I will admit to accidentally shriek-laughing in the office, embarrassingly, upon reading your “Guys, I’ma hack in and boost our Rotten Tomatoes score” joke. So thanks for that — have a nice day then,
FYI, it is very common for men who aren’t from the US to *not* wear a wedding ring. To a large extent, I still hear men wearing one to be mocked for it.
Blomkvist isn’t American, Sargenta.
Exactly. So assuming Mikael *is* her husband isn’t out of line.
I don’t understand why every one of the Lisbeth Salander movies* thinks Mikael and Erike’s relationship is important enough to include. It seems like a C plot, at best, that never leads anywhere, either on its own in relation to the central plot or story.
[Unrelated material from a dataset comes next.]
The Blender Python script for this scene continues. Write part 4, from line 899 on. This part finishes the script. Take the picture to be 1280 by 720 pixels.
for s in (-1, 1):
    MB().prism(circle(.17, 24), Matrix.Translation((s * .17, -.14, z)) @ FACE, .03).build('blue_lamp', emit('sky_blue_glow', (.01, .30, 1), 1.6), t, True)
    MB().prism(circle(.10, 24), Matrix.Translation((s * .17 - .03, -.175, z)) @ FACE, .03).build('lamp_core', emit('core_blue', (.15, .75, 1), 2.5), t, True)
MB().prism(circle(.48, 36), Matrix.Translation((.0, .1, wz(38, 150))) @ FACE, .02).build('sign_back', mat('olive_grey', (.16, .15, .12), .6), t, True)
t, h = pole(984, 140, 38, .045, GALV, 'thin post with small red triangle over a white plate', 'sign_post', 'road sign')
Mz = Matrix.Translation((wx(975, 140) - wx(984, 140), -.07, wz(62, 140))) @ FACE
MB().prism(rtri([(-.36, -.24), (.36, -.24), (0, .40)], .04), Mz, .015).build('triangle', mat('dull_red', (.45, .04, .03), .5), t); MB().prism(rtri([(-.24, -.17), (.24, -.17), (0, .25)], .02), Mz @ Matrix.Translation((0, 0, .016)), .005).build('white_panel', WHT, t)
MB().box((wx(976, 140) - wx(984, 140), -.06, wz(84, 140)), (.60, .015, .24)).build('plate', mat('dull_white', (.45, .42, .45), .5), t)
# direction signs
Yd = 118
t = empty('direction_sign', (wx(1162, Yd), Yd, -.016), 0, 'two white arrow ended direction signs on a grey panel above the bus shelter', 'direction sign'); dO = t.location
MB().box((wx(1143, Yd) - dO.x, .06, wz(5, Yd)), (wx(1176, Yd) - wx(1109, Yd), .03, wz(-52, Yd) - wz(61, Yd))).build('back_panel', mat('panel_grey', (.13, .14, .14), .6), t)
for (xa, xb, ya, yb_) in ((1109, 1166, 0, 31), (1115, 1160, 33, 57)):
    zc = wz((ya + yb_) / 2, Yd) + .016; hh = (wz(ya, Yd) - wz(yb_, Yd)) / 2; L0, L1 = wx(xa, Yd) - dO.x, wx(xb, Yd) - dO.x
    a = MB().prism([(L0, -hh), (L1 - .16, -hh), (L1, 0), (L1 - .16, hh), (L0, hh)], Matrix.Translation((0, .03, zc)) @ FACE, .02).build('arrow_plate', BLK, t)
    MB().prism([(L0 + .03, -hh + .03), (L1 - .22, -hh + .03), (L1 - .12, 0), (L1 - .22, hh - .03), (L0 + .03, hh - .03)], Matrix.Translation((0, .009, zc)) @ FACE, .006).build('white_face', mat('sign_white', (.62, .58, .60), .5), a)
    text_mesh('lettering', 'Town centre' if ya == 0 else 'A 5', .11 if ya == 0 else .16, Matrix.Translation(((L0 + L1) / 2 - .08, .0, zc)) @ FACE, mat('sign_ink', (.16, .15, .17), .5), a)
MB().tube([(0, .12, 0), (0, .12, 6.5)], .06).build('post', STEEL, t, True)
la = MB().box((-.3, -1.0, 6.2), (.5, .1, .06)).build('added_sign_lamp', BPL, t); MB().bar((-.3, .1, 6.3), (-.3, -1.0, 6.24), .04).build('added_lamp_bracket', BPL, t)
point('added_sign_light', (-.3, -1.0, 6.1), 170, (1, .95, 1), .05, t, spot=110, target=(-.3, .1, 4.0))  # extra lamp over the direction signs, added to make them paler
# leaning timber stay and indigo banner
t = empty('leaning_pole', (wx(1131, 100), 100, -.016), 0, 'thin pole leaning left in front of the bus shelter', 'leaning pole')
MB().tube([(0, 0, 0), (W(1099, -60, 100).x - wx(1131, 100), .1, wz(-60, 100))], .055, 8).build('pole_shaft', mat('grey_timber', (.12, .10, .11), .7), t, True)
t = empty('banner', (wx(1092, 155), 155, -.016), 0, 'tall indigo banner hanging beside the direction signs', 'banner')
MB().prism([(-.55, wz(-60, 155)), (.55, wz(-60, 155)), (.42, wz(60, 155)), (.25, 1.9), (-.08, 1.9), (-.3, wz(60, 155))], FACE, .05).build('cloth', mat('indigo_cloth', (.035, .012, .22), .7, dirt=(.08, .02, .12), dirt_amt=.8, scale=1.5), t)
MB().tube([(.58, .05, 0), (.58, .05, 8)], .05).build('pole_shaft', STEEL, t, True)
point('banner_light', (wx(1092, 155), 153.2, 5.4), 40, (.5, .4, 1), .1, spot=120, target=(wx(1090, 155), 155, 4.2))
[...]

I suppose maybe it’s just a part of the titilation factor present in all of these stories – like, “ooooh, look, Erike is in a non-monogamous marriage**, with Mikael as her secondary, but oooh, look how upset she gets about who Mikael is fucking, how exciting!”
* I’ve seen both versions of Dragon Tattoo, and I think I’ve seen Played with Fire, but I can’t recall any details.
** not, as Veronica claims, having “AFFAIRS”. Nor is she his “mistress”. More like an on-again/off-again couple, or maybe a FWB situation.
Well, yeah. But, I had to comment on the wedding ring thing. I mean, some cultures don’t use a wedding ring for either half of a couple.
I wasn’t looking at jewelry, and anyway, as noted, plenty of people who are married do not wear rings.
I also don’t care what’s in the book. A movie has to stand on its own.
I don’t see how that contradicts Sargenta’s point, Ms. Mathis.
She just pointed out that it’s not uncommon for men who aren’t American to not wear a wedding ring. Pointing out that the character in question is not American does not prove her wrong.
Honestly, this seems like an improvement. The ridiculous age difference between Lizbeth and Mikael always left me wondering, by the time they start fucking each other, if these characters had been watching the same movie I had. Why would Lizbeth have any interest at all, and why isn’t Mikael disgusted with himself, considering all he’s uncovered by that point?
All valid questions, but whatever their relationship was before has been upended, and for what?